Direction =
Leave the pictures out. Return all other data exactly.

Data lines =

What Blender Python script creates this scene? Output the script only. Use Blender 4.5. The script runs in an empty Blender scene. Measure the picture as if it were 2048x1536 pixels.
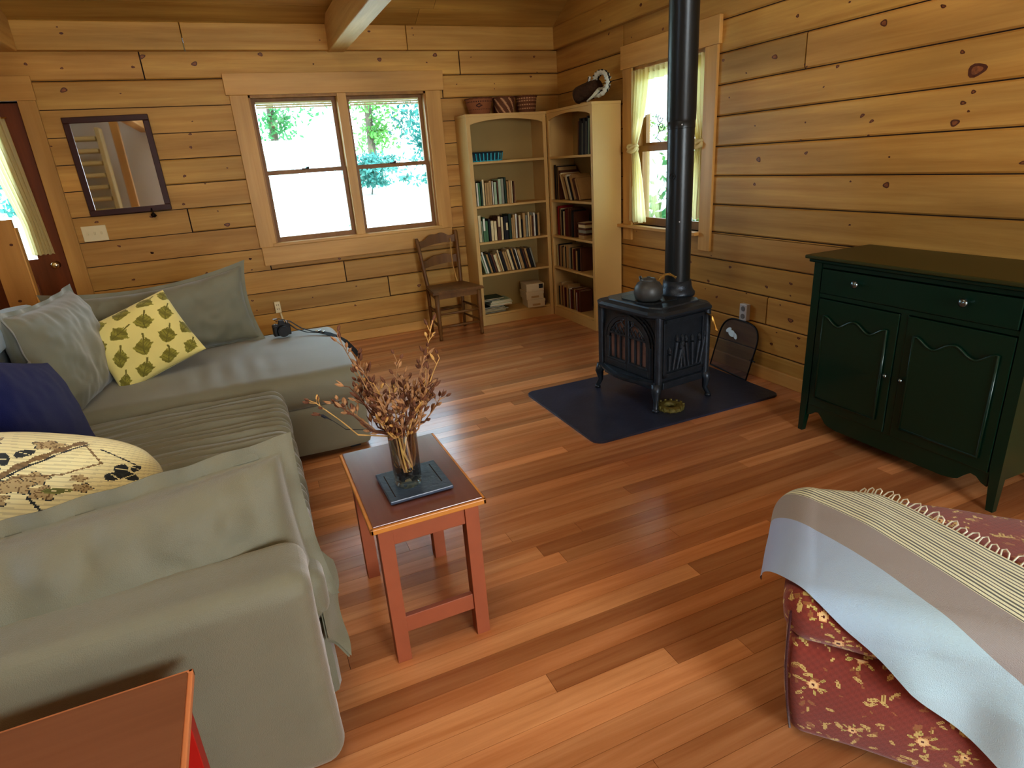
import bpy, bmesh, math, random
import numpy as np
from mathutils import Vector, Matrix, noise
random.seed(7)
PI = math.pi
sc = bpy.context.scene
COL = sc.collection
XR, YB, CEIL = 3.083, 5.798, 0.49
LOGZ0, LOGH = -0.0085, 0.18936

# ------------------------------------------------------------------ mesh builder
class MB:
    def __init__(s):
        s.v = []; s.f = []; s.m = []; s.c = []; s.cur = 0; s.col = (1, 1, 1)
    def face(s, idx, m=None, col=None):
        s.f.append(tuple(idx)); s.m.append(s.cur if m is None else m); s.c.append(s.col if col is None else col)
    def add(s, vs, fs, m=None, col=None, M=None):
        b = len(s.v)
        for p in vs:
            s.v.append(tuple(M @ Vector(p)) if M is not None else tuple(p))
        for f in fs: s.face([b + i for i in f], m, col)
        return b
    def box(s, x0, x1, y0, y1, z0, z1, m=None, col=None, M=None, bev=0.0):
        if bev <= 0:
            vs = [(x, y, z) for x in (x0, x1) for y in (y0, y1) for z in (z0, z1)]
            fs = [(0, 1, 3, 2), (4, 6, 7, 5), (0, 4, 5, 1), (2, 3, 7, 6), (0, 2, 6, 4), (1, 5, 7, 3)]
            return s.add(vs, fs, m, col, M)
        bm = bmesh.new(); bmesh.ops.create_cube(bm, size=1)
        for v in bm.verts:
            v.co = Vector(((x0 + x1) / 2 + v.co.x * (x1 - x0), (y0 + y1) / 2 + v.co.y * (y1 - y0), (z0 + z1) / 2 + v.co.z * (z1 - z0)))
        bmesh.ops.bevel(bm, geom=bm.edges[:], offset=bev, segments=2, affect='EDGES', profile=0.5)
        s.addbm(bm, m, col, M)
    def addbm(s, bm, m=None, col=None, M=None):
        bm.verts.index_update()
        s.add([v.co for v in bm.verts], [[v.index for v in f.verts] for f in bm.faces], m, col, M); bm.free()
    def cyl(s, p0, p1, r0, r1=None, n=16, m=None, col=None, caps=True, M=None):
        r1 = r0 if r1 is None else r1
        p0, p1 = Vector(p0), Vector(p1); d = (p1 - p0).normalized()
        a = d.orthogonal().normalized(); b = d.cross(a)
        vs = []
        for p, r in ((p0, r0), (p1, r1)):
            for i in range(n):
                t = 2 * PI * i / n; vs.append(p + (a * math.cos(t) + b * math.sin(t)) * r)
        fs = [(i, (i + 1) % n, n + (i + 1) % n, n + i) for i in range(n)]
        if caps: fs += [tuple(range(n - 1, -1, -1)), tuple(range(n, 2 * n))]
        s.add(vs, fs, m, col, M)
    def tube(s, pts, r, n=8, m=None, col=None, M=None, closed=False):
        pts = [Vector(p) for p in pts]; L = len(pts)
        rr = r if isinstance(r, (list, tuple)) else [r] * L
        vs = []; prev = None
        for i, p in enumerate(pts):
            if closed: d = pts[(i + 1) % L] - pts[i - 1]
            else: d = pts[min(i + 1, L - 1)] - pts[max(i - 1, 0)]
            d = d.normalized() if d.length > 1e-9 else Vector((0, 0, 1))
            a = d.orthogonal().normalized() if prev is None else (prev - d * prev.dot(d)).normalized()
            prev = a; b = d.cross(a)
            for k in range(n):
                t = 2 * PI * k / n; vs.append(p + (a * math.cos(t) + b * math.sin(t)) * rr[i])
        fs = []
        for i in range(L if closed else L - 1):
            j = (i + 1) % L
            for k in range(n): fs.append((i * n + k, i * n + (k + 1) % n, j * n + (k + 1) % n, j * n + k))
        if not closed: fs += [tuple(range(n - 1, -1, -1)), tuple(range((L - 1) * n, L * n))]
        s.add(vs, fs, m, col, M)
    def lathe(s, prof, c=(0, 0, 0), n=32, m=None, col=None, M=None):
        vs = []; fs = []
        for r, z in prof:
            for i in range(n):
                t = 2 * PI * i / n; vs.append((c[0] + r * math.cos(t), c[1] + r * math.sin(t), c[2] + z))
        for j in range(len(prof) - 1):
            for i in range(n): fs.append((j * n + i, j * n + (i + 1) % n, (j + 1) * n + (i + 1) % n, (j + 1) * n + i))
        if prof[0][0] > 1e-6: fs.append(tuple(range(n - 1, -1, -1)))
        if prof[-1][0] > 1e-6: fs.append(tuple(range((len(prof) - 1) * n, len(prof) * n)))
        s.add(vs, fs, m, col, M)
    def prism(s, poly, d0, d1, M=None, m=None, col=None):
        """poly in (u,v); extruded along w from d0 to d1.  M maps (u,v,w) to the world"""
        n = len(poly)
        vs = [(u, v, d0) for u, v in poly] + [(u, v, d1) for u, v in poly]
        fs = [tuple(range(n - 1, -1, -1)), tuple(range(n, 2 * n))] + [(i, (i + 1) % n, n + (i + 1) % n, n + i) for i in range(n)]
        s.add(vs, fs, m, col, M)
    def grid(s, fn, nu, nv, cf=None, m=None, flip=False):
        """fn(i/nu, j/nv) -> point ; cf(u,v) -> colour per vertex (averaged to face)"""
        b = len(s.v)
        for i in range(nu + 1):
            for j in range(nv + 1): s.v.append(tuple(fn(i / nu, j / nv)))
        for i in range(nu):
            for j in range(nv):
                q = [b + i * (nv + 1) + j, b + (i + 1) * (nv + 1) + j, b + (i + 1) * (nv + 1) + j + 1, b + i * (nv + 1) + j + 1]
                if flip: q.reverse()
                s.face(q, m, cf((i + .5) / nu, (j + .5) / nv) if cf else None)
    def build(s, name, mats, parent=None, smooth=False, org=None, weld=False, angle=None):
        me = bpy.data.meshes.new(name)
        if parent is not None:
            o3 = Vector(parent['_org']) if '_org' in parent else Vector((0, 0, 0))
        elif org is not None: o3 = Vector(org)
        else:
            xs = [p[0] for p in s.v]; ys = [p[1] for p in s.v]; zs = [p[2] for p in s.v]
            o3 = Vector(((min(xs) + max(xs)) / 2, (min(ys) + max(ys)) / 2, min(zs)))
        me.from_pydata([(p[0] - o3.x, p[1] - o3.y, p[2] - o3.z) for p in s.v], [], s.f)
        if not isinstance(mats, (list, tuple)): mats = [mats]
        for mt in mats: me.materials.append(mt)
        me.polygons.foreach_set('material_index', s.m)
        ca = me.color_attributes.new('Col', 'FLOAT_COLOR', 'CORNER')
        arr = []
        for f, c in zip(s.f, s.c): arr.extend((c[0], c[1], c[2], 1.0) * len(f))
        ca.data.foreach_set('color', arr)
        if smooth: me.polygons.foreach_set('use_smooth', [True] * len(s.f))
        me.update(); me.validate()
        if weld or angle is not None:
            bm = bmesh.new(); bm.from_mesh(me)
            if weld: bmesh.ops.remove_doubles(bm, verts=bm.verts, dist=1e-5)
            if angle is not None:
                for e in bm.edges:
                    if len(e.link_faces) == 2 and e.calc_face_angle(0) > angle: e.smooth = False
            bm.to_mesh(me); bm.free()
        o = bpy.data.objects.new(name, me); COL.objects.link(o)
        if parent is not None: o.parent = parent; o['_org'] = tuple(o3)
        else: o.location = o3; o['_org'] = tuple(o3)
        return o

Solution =
What Blender Python script creates this scene? Output the script only. Use Blender 4.5. The script runs in an empty Blender scene. Measure the picture as if it were 2048x1536 pixels.
import bpy, bmesh, math, random
import numpy as np
from mathutils import Vector, Matrix, noise
random.seed(7)
PI = math.pi
sc = bpy.context.scene
COL = sc.collection
XR, YB, CEIL = 3.083, 5.798, 0.49
LOGZ0, LOGH = -0.0085, 0.18936

# ------------------------------------------------------------------ mesh builder
class MB:
    def __init__(s):
        s.v = []; s.f = []; s.m = []; s.c = []; s.cur = 0; s.col = (1, 1, 1)
    def face(s, idx, m=None, col=None):
        s.f.append(tuple(idx)); s.m.append(s.cur if m is None else m); s.c.append(s.col if col is None else col)
    def add(s, vs, fs, m=None, col=None, M=None):
        b = len(s.v)
        for p in vs:
            s.v.append(tuple(M @ Vector(p)) if M is not None else tuple(p))
        for f in fs: s.face([b + i for i in f], m, col)
        return b
    def box(s, x0, x1, y0, y1, z0, z1, m=None, col=None, M=None, bev=0.0):
        if bev <= 0:
            vs = [(x, y, z) for x in (x0, x1) for y in (y0, y1) for z in (z0, z1)]
            fs = [(0, 1, 3, 2), (4, 6, 7, 5), (0, 4, 5, 1), (2, 3, 7, 6), (0, 2, 6, 4), (1, 5, 7, 3)]
            return s.add(vs, fs, m, col, M)
        bm = bmesh.new(); bmesh.ops.create_cube(bm, size=1)
        for v in bm.verts:
            v.co = Vector(((x0 + x1) / 2 + v.co.x * (x1 - x0), (y0 + y1) / 2 + v.co.y * (y1 - y0), (z0 + z1) / 2 + v.co.z * (z1 - z0)))
        bmesh.ops.bevel(bm, geom=bm.edges[:], offset=bev, segments=2, affect='EDGES', profile=0.5)
        s.addbm(bm, m, col, M)
    def addbm(s, bm, m=None, col=None, M=None):
        bm.verts.index_update()
        s.add([v.co for v in bm.verts], [[v.index for v in f.verts] for f in bm.faces], m, col, M); bm.free()
    def cyl(s, p0, p1, r0, r1=None, n=16, m=None, col=None, caps=True, M=None):
        r1 = r0 if r1 is None else r1
        p0, p1 = Vector(p0), Vector(p1); d = (p1 - p0).normalized()
        a = d.orthogonal().normalized(); b = d.cross(a)
        vs = []
        for p, r in ((p0, r0), (p1, r1)):
            for i in range(n):
                t = 2 * PI * i / n; vs.append(p + (a * math.cos(t) + b * math.sin(t)) * r)
        fs = [(i, (i + 1) % n, n + (i + 1) % n, n + i) for i in range(n)]
        if caps: fs += [tuple(range(n - 1, -1, -1)), tuple(range(n, 2 * n))]
        s.add(vs, fs, m, col, M)
    def tube(s, pts, r, n=8, m=None, col=None, M=None, closed=False):
        pts = [Vector(p) for p in pts]; L = len(pts)
        rr = r if isinstance(r, (list, tuple)) else [r] * L
        vs = []; prev = None
        for i, p in enumerate(pts):
            if closed: d = pts[(i + 1) % L] - pts[i - 1]
            else: d = pts[min(i + 1, L - 1)] - pts[max(i - 1, 0)]
            d = d.normalized() if d.length > 1e-9 else Vector((0, 0, 1))
            a = d.orthogonal().normalized() if prev is None else (prev - d * prev.dot(d)).normalized()
            prev = a; b = d.cross(a)
            for k in range(n):
                t = 2 * PI * k / n; vs.append(p + (a * math.cos(t) + b * math.sin(t)) * rr[i])
        fs = []
        for i in range(L if closed else L - 1):
            j = (i + 1) % L
            for k in range(n): fs.append((i * n + k, i * n + (k + 1) % n, j * n + (k + 1) % n, j * n + k))
        if not closed: fs += [tuple(range(n - 1, -1, -1)), tuple(range((L - 1) * n, L * n))]
        s.add(vs, fs, m, col, M)
    def lathe(s, prof, c=(0, 0, 0), n=32, m=None, col=None, M=None):
        vs = []; fs = []
        for r, z in prof:
            for i in range(n):
                t = 2 * PI * i / n; vs.append((c[0] + r * math.cos(t), c[1] + r * math.sin(t), c[2] + z))
        for j in range(len(prof) - 1):
            for i in range(n): fs.append((j * n + i, j * n + (i + 1) % n, (j + 1) * n + (i + 1) % n, (j + 1) * n + i))
        if prof[0][0] > 1e-6: fs.append(tuple(range(n - 1, -1, -1)))
        if prof[-1][0] > 1e-6: fs.append(tuple(range((len(prof) - 1) * n, len(prof) * n)))
        s.add(vs, fs, m, col, M)
    def prism(s, poly, d0, d1, M=None, m=None, col=None):
        """poly in (u,v); extruded along w from d0 to d1.  M maps (u,v,w) to the world"""
        n = len(poly)
        vs = [(u, v, d0) for u, v in poly] + [(u, v, d1) for u, v in poly]
        fs = [tuple(range(n - 1, -1, -1)), tuple(range(n, 2 * n))] + [(i, (i + 1) % n, n + (i + 1) % n, n + i) for i in range(n)]
        s.add(vs, fs, m, col, M)
    def grid(s, fn, nu, nv, cf=None, m=None, flip=False):
        """fn(i/nu, j/nv) -> point ; cf(u,v) -> colour per vertex (averaged to face)"""
        b = len(s.v)
        for i in range(nu + 1):
            for j in range(nv + 1): s.v.append(tuple(fn(i / nu, j / nv)))
        for i in range(nu):
            for j in range(nv):
                q = [b + i * (nv + 1) + j, b + (i + 1) * (nv + 1) + j, b + (i + 1) * (nv + 1) + j + 1, b + i * (nv + 1) + j + 1]
                if flip: q.reverse()
                s.face(q, m, cf((i + .5) / nu, (j + .5) / nv) if cf else None)
    def build(s, name, mats, parent=None, smooth=False, org=None, weld=False, angle=None):
        me = bpy.data.meshes.new(name)
        if parent is not None:
            o3 = Vector(parent['_org']) if '_org' in parent else Vector((0, 0, 0))
        elif org is not None: o3 = Vector(org)
        else:
            xs = [p[0] for p in s.v]; ys = [p[1] for p in s.v]; zs = [p[2] for p in s.v]
            o3 = Vector(((min(xs) + max(xs)) / 2, (min(ys) + max(ys)) / 2, min(zs)))
        me.from_pydata([(p[0] - o3.x, p[1] - o3.y, p[2] - o3.z) for p in s.v], [], s.f)
        if not isinstance(mats, (list, tuple)): mats = [mats]
        for mt in mats: me.materials.append(mt)
        me.polygons.foreach_set('material_index', s.m)
        ca = me.color_attributes.new('Col', 'FLOAT_COLOR', 'CORNER')
        arr = []
        for f, c in zip(s.f, s.c): arr.extend((c[0], c[1], c[2], 1.0) * len(f))
        ca.data.foreach_set('color', arr)
        if smooth: me.polygons.foreach_set('use_smooth', [True] * len(s.f))
        me.update(); me.validate()
        if weld or angle is not None:
            bm = bmesh.new(); bm.from_mesh(me)
            if weld: bmesh.ops.remove_doubles(bm, verts=bm.verts, dist=1e-5)
            if angle is not None:
                for e in bm.edges:
                    if len(e.link_faces) == 2 and e.calc_face_angle(0) > angle: e.smooth = False
            bm.to_mesh(me); bm.free()
        o = bpy.data.objects.new(name, me); COL.objects.link(o)
        if parent is not None: o.parent = parent; o['_org'] = tuple(o3)
        else: o.location = o3; o['_org'] = tuple(o3)
        return o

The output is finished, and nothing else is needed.